04 January 2009

THE PARIS JOURNALS SEVENTH ENTRY December 24


Today the daughters and I took the train to Versailles. It should come as no surprise that we marked this occasion by visiting a rather sizable palace there of some renown.

Talk about ostentatious. No wonder the peasantry revolted. But politics aside this is yet another example of how Paris and its environs keep topping itself. There’s just one “oh my God” moment after another.

And people lived in this place!
Be it ever so humble...

So many rooms in Versailles and each a work of art comprised of works of arts. French royalty spared no expense -- on themselves. Fortunately the French of later years have preserved all this as a wonderful museum. Seeing the actual palace makes me appreicate Sofia Coppola's film, Marie Antoinette (2006)all the more. Will try to re-watch it soon and blog about it.

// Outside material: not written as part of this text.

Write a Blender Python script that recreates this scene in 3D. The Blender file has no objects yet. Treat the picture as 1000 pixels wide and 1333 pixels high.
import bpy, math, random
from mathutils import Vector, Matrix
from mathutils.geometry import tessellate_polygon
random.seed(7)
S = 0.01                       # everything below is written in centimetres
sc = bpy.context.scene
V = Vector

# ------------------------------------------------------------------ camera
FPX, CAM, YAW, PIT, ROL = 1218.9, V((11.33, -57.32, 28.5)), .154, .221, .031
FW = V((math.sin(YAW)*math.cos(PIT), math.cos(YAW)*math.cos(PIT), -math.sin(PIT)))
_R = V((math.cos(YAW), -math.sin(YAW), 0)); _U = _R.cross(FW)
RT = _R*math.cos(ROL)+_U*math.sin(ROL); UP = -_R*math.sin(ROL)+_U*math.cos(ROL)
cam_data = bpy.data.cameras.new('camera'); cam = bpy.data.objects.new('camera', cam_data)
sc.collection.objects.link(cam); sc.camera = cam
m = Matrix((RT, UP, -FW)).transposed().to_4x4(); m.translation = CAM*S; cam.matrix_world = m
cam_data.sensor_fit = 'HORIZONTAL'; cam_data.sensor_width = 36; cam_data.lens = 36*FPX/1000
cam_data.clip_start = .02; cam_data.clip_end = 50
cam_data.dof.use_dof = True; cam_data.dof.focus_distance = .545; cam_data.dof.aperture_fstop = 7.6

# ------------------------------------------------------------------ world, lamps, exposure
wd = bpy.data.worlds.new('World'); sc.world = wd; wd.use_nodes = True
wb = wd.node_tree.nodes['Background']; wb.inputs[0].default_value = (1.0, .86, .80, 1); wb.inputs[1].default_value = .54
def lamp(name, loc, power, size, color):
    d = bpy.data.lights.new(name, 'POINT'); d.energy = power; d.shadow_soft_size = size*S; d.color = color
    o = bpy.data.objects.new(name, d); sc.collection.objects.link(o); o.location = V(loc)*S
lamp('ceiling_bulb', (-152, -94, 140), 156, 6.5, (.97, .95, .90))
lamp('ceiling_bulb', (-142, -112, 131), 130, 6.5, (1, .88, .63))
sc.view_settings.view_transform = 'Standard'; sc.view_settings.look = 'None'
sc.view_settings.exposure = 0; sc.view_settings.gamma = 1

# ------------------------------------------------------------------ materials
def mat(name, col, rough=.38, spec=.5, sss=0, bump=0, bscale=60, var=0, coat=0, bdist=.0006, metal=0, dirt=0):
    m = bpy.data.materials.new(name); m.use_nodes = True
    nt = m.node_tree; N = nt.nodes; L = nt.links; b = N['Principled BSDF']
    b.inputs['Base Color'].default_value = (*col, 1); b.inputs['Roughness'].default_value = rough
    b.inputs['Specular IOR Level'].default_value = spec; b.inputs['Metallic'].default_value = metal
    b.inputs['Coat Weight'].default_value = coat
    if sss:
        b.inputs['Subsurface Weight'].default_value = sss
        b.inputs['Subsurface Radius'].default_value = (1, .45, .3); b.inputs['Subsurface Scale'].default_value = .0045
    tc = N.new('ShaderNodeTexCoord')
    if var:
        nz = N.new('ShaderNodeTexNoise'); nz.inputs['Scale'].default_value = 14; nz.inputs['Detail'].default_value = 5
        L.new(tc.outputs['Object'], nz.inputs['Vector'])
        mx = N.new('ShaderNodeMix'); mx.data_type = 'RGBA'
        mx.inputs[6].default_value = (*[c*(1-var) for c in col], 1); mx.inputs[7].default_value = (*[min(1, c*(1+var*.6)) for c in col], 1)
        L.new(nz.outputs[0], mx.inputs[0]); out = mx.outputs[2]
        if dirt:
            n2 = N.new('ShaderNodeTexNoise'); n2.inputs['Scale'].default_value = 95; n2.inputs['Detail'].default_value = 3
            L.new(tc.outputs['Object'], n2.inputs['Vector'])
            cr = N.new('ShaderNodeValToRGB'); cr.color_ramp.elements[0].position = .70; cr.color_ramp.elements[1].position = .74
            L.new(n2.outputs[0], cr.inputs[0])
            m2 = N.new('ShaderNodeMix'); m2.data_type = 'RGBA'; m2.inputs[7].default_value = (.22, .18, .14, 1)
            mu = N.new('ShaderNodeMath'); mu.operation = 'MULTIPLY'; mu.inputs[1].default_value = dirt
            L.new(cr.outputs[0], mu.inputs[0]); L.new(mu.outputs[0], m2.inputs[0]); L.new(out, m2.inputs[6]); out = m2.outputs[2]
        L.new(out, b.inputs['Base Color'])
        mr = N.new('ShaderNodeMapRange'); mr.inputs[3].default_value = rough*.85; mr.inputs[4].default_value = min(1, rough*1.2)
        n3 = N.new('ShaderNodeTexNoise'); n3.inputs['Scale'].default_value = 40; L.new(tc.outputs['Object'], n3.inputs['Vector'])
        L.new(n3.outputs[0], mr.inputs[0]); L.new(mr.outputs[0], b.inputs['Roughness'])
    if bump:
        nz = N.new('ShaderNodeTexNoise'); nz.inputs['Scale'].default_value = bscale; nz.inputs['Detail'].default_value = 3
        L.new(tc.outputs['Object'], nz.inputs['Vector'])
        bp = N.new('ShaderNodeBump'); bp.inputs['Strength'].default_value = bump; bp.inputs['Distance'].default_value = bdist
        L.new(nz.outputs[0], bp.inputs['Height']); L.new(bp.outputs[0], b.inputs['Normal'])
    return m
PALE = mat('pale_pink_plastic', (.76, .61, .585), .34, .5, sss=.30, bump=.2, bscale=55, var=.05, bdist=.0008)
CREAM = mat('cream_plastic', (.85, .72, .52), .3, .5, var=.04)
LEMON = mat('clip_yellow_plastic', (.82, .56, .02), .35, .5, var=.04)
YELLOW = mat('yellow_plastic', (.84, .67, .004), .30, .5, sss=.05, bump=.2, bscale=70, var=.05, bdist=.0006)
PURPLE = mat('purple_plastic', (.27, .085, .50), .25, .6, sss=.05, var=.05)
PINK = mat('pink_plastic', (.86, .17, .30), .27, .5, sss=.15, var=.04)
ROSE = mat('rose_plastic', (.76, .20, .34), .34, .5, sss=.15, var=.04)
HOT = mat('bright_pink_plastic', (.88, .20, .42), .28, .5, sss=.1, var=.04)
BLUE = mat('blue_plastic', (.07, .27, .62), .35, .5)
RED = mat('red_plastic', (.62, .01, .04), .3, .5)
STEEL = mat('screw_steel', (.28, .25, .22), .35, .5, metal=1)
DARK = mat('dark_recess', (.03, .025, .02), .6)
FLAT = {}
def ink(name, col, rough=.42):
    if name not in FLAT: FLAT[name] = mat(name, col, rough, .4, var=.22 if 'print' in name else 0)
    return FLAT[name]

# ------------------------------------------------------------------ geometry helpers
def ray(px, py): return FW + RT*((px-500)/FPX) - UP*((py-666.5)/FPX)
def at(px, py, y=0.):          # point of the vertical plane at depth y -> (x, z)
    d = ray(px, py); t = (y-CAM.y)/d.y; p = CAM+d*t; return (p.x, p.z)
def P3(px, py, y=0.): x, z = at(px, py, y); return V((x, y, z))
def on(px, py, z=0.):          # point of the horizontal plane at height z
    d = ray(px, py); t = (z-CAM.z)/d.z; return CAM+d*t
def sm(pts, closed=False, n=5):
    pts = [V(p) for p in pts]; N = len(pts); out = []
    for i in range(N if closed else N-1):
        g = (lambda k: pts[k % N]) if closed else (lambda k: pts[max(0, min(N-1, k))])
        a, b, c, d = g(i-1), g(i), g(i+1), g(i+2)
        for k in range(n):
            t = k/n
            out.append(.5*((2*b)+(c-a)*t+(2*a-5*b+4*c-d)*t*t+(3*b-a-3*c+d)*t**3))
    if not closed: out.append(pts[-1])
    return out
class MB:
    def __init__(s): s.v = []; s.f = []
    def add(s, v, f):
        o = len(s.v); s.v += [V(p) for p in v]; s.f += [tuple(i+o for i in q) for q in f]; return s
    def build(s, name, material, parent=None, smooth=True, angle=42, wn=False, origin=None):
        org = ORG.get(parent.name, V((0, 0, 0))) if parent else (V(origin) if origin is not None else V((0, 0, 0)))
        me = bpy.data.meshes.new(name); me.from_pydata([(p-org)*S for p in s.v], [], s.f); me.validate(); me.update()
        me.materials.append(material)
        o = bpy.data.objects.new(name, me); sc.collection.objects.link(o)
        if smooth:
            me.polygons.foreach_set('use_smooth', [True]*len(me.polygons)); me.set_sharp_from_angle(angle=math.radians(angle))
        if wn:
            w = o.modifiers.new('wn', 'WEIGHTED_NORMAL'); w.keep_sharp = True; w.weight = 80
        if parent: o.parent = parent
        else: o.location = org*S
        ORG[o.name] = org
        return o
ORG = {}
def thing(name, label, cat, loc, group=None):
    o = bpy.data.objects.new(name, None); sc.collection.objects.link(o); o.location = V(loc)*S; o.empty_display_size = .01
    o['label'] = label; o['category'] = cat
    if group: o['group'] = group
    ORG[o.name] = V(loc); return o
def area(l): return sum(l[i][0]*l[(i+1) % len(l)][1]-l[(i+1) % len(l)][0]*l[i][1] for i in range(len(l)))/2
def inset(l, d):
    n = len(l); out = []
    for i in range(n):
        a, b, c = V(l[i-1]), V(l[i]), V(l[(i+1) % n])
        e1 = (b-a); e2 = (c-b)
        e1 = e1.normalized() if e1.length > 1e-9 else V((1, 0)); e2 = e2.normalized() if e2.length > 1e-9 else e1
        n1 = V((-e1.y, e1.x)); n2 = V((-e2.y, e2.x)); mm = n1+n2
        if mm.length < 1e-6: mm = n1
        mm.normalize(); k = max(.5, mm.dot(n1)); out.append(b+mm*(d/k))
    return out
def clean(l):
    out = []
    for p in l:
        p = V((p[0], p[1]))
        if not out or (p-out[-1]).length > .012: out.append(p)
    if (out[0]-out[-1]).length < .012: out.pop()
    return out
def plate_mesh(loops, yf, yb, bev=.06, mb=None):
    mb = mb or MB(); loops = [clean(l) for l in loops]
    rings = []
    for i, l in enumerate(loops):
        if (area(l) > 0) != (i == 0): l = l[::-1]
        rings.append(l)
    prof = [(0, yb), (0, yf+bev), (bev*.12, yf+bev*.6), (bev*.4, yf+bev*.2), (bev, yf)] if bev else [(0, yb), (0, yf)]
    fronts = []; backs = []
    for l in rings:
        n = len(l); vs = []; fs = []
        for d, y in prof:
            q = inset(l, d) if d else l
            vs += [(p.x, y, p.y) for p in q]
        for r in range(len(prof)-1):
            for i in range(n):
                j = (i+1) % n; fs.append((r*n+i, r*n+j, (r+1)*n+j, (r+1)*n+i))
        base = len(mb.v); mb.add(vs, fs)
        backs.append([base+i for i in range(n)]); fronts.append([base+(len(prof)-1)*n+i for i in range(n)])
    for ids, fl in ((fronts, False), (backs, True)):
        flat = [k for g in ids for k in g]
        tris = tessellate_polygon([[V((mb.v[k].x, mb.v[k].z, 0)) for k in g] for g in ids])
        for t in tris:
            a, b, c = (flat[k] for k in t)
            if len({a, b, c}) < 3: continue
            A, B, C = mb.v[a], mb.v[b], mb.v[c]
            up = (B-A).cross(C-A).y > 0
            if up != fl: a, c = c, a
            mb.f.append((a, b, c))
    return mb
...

People of many tongues were in our midst yet both to and fro on the train we had Italians sitting nearby yakking away merrily the whole time.

Back to the apartment for a quiet but most enjoyable Christmas Eve. But first to the local markets for more provisions and a detour to see Ernest Hemmingway’s old apartment. Fittingly there is a bookstore below his former rooms. In the narrow street we walked to get there was a plaque honoring Benjamin Fondane a former resident who was a Jewish poet and philosopher taken to Auschwitz in 1944 where he died in the gas chambers.

Also en route was an elementary school with a plaque reminding passersby that some of its former students were also victims of the Holocaust. These plaques, which can be seen throughout Paris, blame not just the Nazis, but France’s Vichy Government for its complicity.

So they preserve history and are honest about it too.